In 1979 he signed Birmingham band The Quads to Big Bear, releasing the single “There Must Be Thousand” which charted with John Peel naming it his favourite single of the decade. This was a period when he recorded a string of Birmingham bands, enjoying particular success with Muscles and Garbo’s Celluloid Heroes.


In 1985 he launched The Birmingham Jazz & Blues Festival, which this year celebrated its 40th consecutive year with 239 performances, 230 of them free admission, in 120 venues throughout the region.


Simpson still runs Big Bear Records and the artist agency Big Bear Music, publishes the nationally distributed Jazz Rag magazine, presents free live music at Snobs Bar with Henry’s Blueshouse on Tuesdays and Birmingham Rocks on Sundays and edits the weekly free Henry’s Bluesletter to a emailing list of nearly 16,000 people worldwide.
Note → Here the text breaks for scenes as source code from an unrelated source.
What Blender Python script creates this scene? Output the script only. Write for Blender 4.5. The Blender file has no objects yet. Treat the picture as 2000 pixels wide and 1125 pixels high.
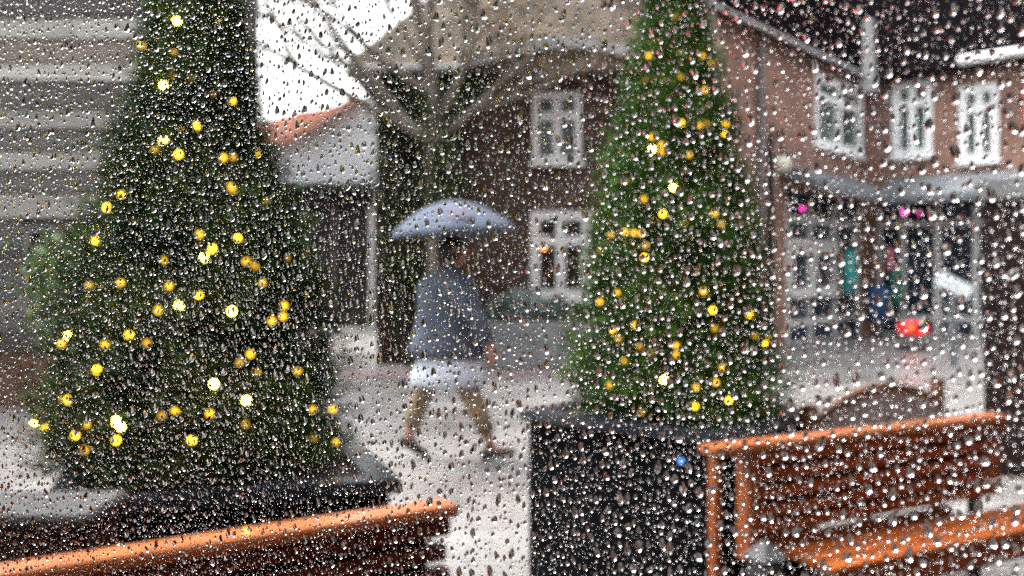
import bpy, bmesh, math, random
import numpy as np
from mathutils import Vector, Matrix
R = math.radians
random.seed(7); rng = np.random.default_rng(11)
S = bpy.context.scene
C = S.collection

# ------------------------------------------------------------------ camera, sky, sun, exposure
F = 1800.0            # focal length in pixels of the 2000 px wide photograph
EYE = 1.5; HOR = 530.0
cd = bpy.data.cameras.new("camera"); cam = bpy.data.objects.new("camera", cd); C.objects.link(cam)
cam.location = (0, 0, EYE); cam.rotation_euler = (R(90), 0, 0)
cd.sensor_width = 36; cd.lens = 36 * F / 2000; cd.shift_y = -(562.5 - HOR) / 2000
cd.clip_start = 0.02; cd.clip_end = 2000
cd.dof.use_dof = True; cd.dof.focus_distance = 0.485; cd.dof.aperture_fstop = 7.8; cd.dof.aperture_blades = 0
S.camera = cam
SUN_EL, SUN_AZ = R(60), R(-62)
w = bpy.data.worlds.new("World"); S.world = w; w.use_nodes = True
nt = w.node_tree; bg = nt.nodes["Background"]
sky = nt.nodes.new("ShaderNodeTexSky"); sky.sky_type = 'NISHITA'; sky.sun_disc = False
sky.sun_elevation = SUN_EL; sky.sun_rotation = SUN_AZ; sky.air_density = 2.0; sky.dust_density = 6.0; sky.ozone_density = 1.5
hs = nt.nodes.new("ShaderNodeHueSaturation"); hs.inputs["Saturation"].default_value = 0.22
nt.links.new(sky.outputs[0], hs.inputs["Color"]); nt.links.new(hs.outputs[0], bg.inputs[0]); bg.inputs[1].default_value = 0.15
sd = bpy.data.lights.new("sun", 'SUN'); sd.energy = 1.1; sd.angle = R(30); sd.color = (1, .97, .92)
so = bpy.data.objects.new("sun", sd); C.objects.link(so)
dirn = Vector((math.sin(SUN_AZ) * math.cos(SUN_EL), math.cos(SUN_AZ) * math.cos(SUN_EL), math.sin(SUN_EL)))
so.rotation_euler = dirn.to_track_quat('Z', 'Y').to_euler(); so.location = (-20, 30, 40)
S.view_settings.view_transform = 'Standard'; S.view_settings.look = 'None'; S.view_settings.gamma = 1
S.view_settings.exposure = 2.15
cy = S.cycles
cy.use_denoising = False; cy.max_bounces = 12; cy.transmission_bounces = 10; cy.transparent_max_bounces = 16; cy.diffuse_bounces = 3
cy.glossy_bounces = 4; cy.caustics_reflective = False; cy.caustics_refractive = False; cy.sample_clamp_indirect = 8

# ------------------------------------------------------------------ helpers
def at(px, py, Z):     # the point at depth Z that the photograph shows at pixel (px, py)
    return Vector(((px - 1000) / F * Z, Z, EYE - (py - HOR) / F * Z))

class MB:
    def __init__(s): s.v = []; s.f = []; s.smooth = False
    def add(s, vs, fs, M=None):
        n = len(s.v)
        s.v += [tuple(M @ Vector(v)) if M is not None else tuple(v) for v in vs]
        s.f += [tuple(i + n for i in f) for f in fs]; return s
    def box(s, a, b, M=None):
        x0, y0, z0 = a; x1, y1, z1 = b
        return s.add([(x0,y0,z0),(x1,y0,z0),(x1,y1,z0),(x0,y1,z0),(x0,y0,z1),(x1,y0,z1),(x1,y1,z1),(x0,y1,z1)],
                     [(3,2,1,0),(4,5,6,7),(0,1,5,4),(1,2,6,5),(2,3,7,6),(3,0,4,7)], M)
    def prism(s, poly, y0, y1, M=None):      # polygon in x,z extruded along y
        n = len(poly)
        vs = [(x, y0, z) for x, z in poly] + [(x, y1, z) for x, z in poly]
        fs = [tuple(range(n)), tuple(range(2*n-1, n-1, -1))] + [(i, i+n, (i+1)%n+n, (i+1)%n) for i in range(n)]
        return s.add(vs, fs, M)
    def tube(s, pts, rad, n=8, M=None):
        pts = [Vector(p) for p in pts]; rads = rad if isinstance(rad, (list, tuple)) else [rad]*len(pts)
        vs = []; fs = []
        for i, p in enumerate(pts):
            d = (pts[min(i+1, len(pts)-1)] - pts[max(i-1, 0)]).normalized()
            a = d.orthogonal().normalized() if abs(d.z) > .95 else d.cross(Vector((0,0,1))).normalized()
            b = d.cross(a)
            for k in range(n):
                t = 2*math.pi*k/n; vs.append(p + (a*math.cos(t) + b*math.sin(t))*rads[i])
        for i in range(len(pts)-1):
            for k in range(n): fs.append((i*n+k, i*n+(k+1)%n, (i+1)*n+(k+1)%n, (i+1)*n+k))
        fs.append(tuple(range(n-1,-1,-1))); fs.append(tuple((len(pts)-1)*n+k for k in range(n)))
        return s.add(vs, fs, M)
    def lathe(s, prof, n=16, M=None, sx=1, sy=1):
        vs = []; fs = []
        for r, z in prof:
            for k in range(n): t = 2*math.pi*k/n; vs.append((r*sx*math.cos(t), r*sy*math.sin(t), z))
        for i in range(len(prof)-1):
            for k in range(n): fs.append((i*n+k, i*n+(k+1)%n, (i+1)*n+(k+1)%n, (i+1)*n+k))
        fs.append(tuple(range(n-1,-1,-1))); fs.append(tuple((len(prof)-1)*n+k for k in range(n)))
        return s.add(vs, fs, M)
    def ball(s, c, r, n=12, m=8, sx=1, sy=1, sz=1):
        prof = [(max(1e-4, r*math.sin(math.pi*i/m)), -r*math.cos(math.pi*i/m)) for i in range(m+1)]
        return s.lathe(prof, n, Matrix.Translation(c) @ Matrix.Diagonal((sx, sy, sz, 1)))
    def build(s, name, m, parent=None, bevel=0, smooth=None):
        me = bpy.data.meshes.new(name); me.from_pydata(s.v, [], s.f); me.update()
        if bevel:
            bm = bmesh.new(); bm.from_mesh(me)
            bmesh.ops.bevel(bm, geom=[e for e in bm.edges], offset=bevel, segments=2, affect='EDGES', clamp_overlap=True)
            bm.to_mesh(me); bm.free()
        o = bpy.data.objects.new(name, me); C.objects.link(o)
        if m: me.materials.append(m)
        if smooth or (smooth is None and s.smooth):
            me.polygons.foreach_set('use_smooth', [True]*len(me.polygons))
        if parent: o.parent = parent
        return o

def npmesh(name, v, faces_n, m, parent=None, smooth=False):   # v (N,3); faces: list of (M,k) int arrays
    me = bpy.data.meshes.new(name)
    tot = [np.asarray(f, dtype=np.int32) for f in faces_n if len(f)]
    nl = sum(f.size for f in tot); npoly = sum(len(f) for f in tot)
    me.vertices.add(len(v)); me.vertices.foreach_set('co', np.ascontiguousarray(v, dtype=np.float32).ravel())
    me.loops.add(nl); me.polygons.add(npoly)
    me.loops.foreach_set('vertex_index', np.concatenate([f.ravel() for f in tot]))
    st = []; k = 0
    for f in tot: st.append(k + np.arange(len(f))*f.shape[1]); k += f.size
    me.polygons.foreach_set('loop_start', np.concatenate(st).astype(np.int32))
    if smooth: me.polygons.foreach_set('use_smooth', np.ones(npoly, dtype=bool))
    me.update(calc_edges=True)
    o = bpy.data.objects.new(name, me); C.objects.link(o)
    if m: me.materials.append(m)
    if parent: o.parent = parent
    return o

def tag(o, label=None, cat=None, group=None, kind=None):
    if label: o['label'] = label
    if cat: o['category'] = cat
    if group: o['group'] = group
    if kind: o['kind'] = kind
    return o
def thing(name, label, cat, loc=(0,0,0), rz=0, group=None):
    o = bpy.data.objects.new(name, None); C.objects.link(o); o.location = loc; o.rotation_euler = (0,0,rz)
    o.empty_display_size = .1
    return tag(o, label, cat, group)
def struct(o): return tag(o, kind='structure')
def copy_tree(o, parent=None):
    c = o.copy(); C.objects.link(c)
    if parent: c.parent = parent
    for ch in list(o.children): copy_tree(ch, c)
    return c

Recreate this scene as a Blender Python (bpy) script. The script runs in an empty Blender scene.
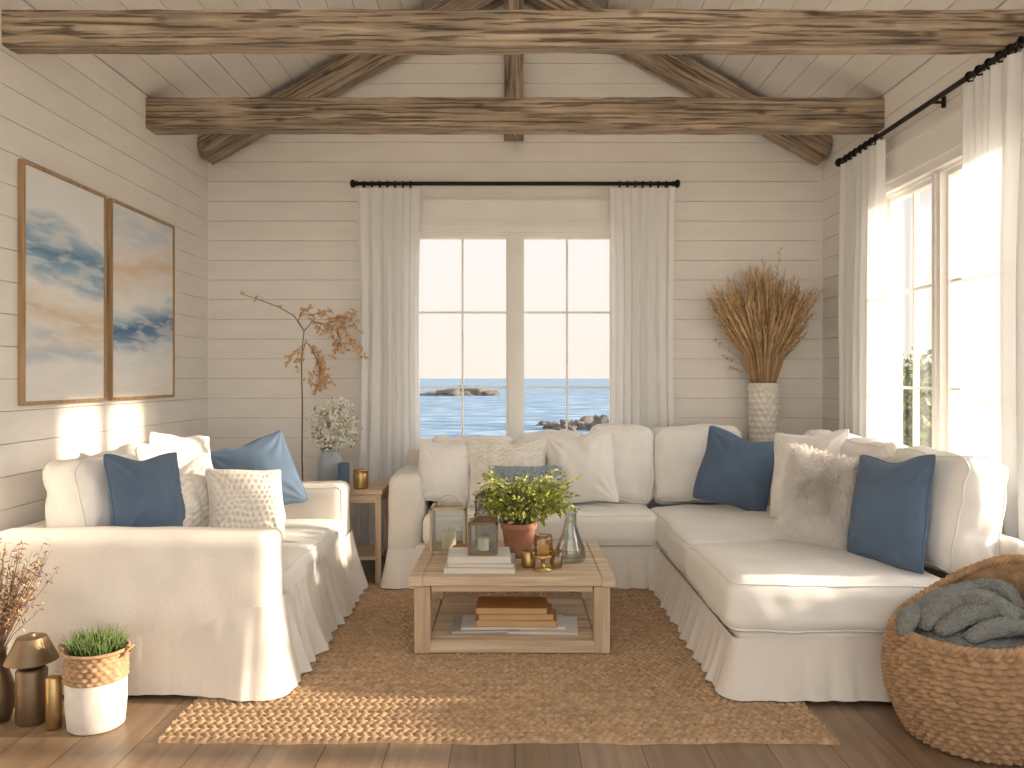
import bpy, bmesh, math, random
from mathutils import Vector, Matrix, Euler, noise
import numpy as np
random.seed(7)
S=bpy.context.scene
COL=S.collection
S.view_settings.view_transform='Standard'
def lin(c):
    return tuple(((x/255)/12.92 if x/255<=0.04045 else ((x/255+0.055)/1.055)**2.4) for x in c)
# ------------------------------------------------------------------ materials
def base_mat(name):
    m=bpy.data.materials.new(name); m.use_nodes=True
    nt=m.node_tree; b=nt.nodes['Principled BSDF']
    return m,nt,b
def ramp(nt,stops,fac,interp='LINEAR'):
    r=nt.nodes.new('ShaderNodeValToRGB'); cr=r.color_ramp; cr.interpolation=interp
    while len(cr.elements)<len(stops): cr.elements.new(0.5)
    for e,(p,c) in zip(cr.elements,stops):
        e.position=p; e.color=(*c,1)
    nt.links.new(fac,r.inputs['Fac']); return r
def coords(nt,scale=(1,1,1),rot=(0,0,0)):
    tc=nt.nodes.new('ShaderNodeTexCoord'); mp=nt.nodes.new('ShaderNodeMapping')
    mp.inputs['Scale'].default_value=scale; mp.inputs['Rotation'].default_value=rot
    nt.links.new(tc.outputs['Object'],mp.inputs['Vector']); return mp.outputs['Vector']
def noise_n(nt,vec,scale,detail=3,dist=0):
    n=nt.nodes.new('ShaderNodeTexNoise'); n.inputs['Scale'].default_value=scale
    n.inputs['Detail'].default_value=detail; n.inputs['Distortion'].default_value=dist
    nt.links.new(vec,n.inputs['Vector']); return n.outputs['Fac']
def bump(nt,b,h,strength=.3,dist=.01):
    bp=nt.nodes.new('ShaderNodeBump'); bp.inputs['Strength'].default_value=strength; bp.inputs['Distance'].default_value=dist
    nt.links.new(h,bp.inputs['Height']); nt.links.new(bp.outputs['Normal'],b.inputs['Normal'])
def mat(name,rgb,rough=.8,metal=0,var=.08,vs=6,bs=0,bstr=.3,bd=.004,stretch=(1,1,1),sheen=0,kind='noise',spec=None):
    m,nt,b=base_mat(name); c=lin(rgb); v=coords(nt,stretch)
    n=noise_n(nt,v,vs)
    r=ramp(nt,[(.3,tuple(x*(1-var) for x in c)),(.7,tuple(min(1,x*(1+var)) for x in c))],n)
    nt.links.new(r.outputs['Color'],b.inputs['Base Color'])
    b.inputs['Roughness'].default_value=rough; b.inputs['Metallic'].default_value=metal
    if spec is not None: b.inputs['Specular IOR Level'].default_value=spec
    if sheen: b.inputs['Sheen Weight'].default_value=sheen
    if bs:
        if kind=='noise': h=noise_n(nt,v,bs,4)
        else:
            vo=nt.nodes.new('ShaderNodeTexVoronoi'); vo.inputs['Scale'].default_value=bs
            nt.links.new(v,vo.inputs['Vector']); h=vo.outputs['Distance']
        bump(nt,b,h,bstr,bd)
    return m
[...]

With his brother Ron, he has written three books, “Don’t Worry ‘Bout The Bear”- a biography, “Dirty Stop Outs Guide To 1970s Birmingham”.


Their third book, “Dirty Stop Outs Guide To 1980s Birmingham” will be launched at a free event, open to all at Henry’s Blueshouse at Snobs Bar on Tuesday 19th November at 6:45pm.


Jim Simpson was also a finalist for the ‘Entrepreneur of the Year’ category.


The Birmingham Jazz & Blues Festival was a finalist for the Arts & Culture Award.